Of course, luxury vehicles have these tech amenities as well as cutting-edge features such as gesture control of infotainment systems and sophisticated driver assists like Cadillac Super Cruise that won’t appear on entry-level cars for years. But I’ve found that their infotainment systems can be more complicated and frustrating to use, and driver assists that are increasingly standard on mid- and entry-level cars are often extra-cost options on luxury vehicles.

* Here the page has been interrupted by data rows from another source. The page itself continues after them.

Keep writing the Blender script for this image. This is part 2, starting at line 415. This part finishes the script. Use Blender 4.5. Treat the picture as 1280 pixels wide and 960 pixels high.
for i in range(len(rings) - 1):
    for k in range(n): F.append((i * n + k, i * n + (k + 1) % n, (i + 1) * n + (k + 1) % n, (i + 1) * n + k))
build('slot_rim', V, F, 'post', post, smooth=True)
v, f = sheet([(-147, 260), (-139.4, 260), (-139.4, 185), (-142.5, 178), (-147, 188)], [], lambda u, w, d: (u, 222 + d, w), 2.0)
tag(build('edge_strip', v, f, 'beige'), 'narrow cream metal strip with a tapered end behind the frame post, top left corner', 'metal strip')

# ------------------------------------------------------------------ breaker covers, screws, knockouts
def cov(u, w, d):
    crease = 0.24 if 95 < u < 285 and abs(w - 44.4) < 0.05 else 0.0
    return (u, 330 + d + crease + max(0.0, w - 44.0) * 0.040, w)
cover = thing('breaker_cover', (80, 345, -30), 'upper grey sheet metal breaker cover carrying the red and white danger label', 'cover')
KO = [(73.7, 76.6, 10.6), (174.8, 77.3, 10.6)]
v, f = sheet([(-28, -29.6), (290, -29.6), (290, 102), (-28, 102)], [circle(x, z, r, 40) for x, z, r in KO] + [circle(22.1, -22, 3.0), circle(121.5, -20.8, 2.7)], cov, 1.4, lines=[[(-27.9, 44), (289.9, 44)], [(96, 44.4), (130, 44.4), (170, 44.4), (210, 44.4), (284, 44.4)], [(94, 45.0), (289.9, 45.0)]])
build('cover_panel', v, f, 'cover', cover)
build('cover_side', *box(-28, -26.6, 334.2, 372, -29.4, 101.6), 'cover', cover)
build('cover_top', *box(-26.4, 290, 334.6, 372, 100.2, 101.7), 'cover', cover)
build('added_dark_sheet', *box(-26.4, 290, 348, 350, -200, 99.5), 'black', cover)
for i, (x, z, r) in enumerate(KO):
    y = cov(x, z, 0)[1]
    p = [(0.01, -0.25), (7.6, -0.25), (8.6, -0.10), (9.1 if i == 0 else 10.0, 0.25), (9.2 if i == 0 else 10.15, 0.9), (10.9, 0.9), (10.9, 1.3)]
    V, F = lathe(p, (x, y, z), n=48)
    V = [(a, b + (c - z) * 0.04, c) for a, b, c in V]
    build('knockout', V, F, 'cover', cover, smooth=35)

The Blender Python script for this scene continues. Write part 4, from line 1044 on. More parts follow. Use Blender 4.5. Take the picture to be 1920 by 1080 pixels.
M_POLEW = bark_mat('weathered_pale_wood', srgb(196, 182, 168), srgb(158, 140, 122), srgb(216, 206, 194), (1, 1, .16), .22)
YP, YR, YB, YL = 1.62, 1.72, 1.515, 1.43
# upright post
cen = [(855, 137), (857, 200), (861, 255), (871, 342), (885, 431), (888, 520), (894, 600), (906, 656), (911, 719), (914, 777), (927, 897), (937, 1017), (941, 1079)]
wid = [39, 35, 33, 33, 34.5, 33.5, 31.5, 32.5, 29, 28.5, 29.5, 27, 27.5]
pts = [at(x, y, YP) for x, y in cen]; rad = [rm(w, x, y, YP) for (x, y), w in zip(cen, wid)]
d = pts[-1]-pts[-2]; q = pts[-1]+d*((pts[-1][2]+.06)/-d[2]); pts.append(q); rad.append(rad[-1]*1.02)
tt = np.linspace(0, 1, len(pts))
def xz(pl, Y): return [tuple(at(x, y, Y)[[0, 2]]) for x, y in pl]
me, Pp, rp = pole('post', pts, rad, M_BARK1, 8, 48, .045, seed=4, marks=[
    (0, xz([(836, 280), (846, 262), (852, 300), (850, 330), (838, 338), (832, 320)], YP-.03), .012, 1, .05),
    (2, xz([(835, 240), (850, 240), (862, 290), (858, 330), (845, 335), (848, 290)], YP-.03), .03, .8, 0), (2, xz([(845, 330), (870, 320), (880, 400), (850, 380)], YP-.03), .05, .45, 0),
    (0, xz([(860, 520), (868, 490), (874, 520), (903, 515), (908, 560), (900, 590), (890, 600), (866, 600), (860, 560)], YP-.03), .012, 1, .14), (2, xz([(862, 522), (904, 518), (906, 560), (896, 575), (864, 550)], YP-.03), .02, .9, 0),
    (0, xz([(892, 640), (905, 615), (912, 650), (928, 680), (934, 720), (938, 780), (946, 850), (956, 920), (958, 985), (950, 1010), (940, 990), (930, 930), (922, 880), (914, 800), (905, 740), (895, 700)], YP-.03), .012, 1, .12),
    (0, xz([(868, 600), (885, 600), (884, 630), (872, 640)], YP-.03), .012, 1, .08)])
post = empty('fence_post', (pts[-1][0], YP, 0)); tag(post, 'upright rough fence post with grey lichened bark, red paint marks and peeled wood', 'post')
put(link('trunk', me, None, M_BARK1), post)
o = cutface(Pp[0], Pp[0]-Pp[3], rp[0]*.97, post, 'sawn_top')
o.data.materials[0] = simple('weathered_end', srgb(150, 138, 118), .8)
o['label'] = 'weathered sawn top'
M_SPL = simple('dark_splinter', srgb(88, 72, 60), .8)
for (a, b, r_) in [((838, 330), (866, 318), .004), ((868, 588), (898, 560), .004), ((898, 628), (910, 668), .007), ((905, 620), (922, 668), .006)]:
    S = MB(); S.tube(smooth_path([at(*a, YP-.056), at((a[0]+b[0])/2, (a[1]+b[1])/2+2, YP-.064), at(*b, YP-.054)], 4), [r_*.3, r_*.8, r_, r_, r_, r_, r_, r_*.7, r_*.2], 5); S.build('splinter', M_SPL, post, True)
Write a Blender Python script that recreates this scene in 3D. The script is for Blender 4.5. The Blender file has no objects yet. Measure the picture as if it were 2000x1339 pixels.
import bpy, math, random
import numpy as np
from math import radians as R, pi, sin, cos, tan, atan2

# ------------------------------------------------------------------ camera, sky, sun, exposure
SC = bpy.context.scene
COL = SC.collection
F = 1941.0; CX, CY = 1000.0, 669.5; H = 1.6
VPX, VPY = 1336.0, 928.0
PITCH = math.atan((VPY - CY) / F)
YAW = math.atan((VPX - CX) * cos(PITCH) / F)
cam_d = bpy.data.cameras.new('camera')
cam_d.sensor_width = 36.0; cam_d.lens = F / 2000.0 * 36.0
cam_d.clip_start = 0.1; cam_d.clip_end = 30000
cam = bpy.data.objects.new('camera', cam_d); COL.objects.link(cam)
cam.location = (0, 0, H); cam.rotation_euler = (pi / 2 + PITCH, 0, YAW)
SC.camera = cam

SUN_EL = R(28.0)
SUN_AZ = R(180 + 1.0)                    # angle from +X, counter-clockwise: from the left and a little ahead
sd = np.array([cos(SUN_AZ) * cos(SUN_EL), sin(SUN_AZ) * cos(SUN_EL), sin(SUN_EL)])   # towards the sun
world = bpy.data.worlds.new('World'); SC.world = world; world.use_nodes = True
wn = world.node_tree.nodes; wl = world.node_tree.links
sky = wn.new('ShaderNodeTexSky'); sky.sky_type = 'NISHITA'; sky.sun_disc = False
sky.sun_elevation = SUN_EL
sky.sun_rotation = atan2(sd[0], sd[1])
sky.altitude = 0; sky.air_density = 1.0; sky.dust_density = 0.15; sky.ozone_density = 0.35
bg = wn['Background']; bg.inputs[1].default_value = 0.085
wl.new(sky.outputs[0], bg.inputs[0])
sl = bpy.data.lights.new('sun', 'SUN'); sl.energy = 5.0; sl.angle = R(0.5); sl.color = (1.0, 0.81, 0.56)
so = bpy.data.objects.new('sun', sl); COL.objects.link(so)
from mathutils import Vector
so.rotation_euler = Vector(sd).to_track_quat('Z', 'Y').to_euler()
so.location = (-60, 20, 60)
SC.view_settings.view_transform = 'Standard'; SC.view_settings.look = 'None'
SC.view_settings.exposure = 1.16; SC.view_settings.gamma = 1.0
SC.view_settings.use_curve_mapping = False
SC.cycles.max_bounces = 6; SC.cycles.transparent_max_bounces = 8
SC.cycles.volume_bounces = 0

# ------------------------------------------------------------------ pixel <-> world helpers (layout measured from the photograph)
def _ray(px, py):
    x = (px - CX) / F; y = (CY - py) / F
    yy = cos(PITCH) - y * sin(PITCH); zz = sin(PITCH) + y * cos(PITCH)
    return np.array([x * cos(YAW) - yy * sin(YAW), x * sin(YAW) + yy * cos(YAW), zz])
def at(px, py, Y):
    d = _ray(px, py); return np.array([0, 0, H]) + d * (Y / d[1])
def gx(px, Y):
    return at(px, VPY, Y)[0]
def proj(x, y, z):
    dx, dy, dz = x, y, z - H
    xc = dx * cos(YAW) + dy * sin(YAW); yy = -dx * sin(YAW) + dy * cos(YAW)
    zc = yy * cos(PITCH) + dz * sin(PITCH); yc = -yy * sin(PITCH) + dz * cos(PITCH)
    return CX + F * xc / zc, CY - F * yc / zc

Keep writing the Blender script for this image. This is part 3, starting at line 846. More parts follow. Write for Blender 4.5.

For example, a $99,000 2018 BMW 740e xDrive I recently tested had gesture control, but I found the feature gimmicky. The big luxury plug-in hybrid sedan also had Apple CarPlay, but as a $300 option, although BMW says this will change once the feature becomes part of a subscription service that will make it free for the first year and $80 annually afterwards. But still …

Like the Corolla, the BMW 740e also had driver assists such as lane departure warning and adaptive cruise, but as part of pricey option packages. Similarly, a 2018 Mercedes-Benz E400 4MATIC Coupe I tested with a total sticker price of just over $91,000 had many of the same driver assists, but they were part of a $9,350 Premium 3 option package.

Of course, no one is ever going to cross-shop an entry-level Corolla against a high-end Beemer or Benz. And luxury cars have much more advanced performance, passive safety and convenience technology that sets them far apart from econo-boxes. But when it comes to in-cabin tech, I’ll take the Corolla’s straightforward Entune 3.0 touch-screen infotainment system over the current Mercedes COMAND system any day, and also prefer it to pre-touch-screen iDrive system.

In the same way that consumer tech lets you get more for your money with each passing year, I predict that car tech will only become even more democratized, and luxury brands will have to work harder to standout. Regardless, its means that all consumers win — especially budget car buyers.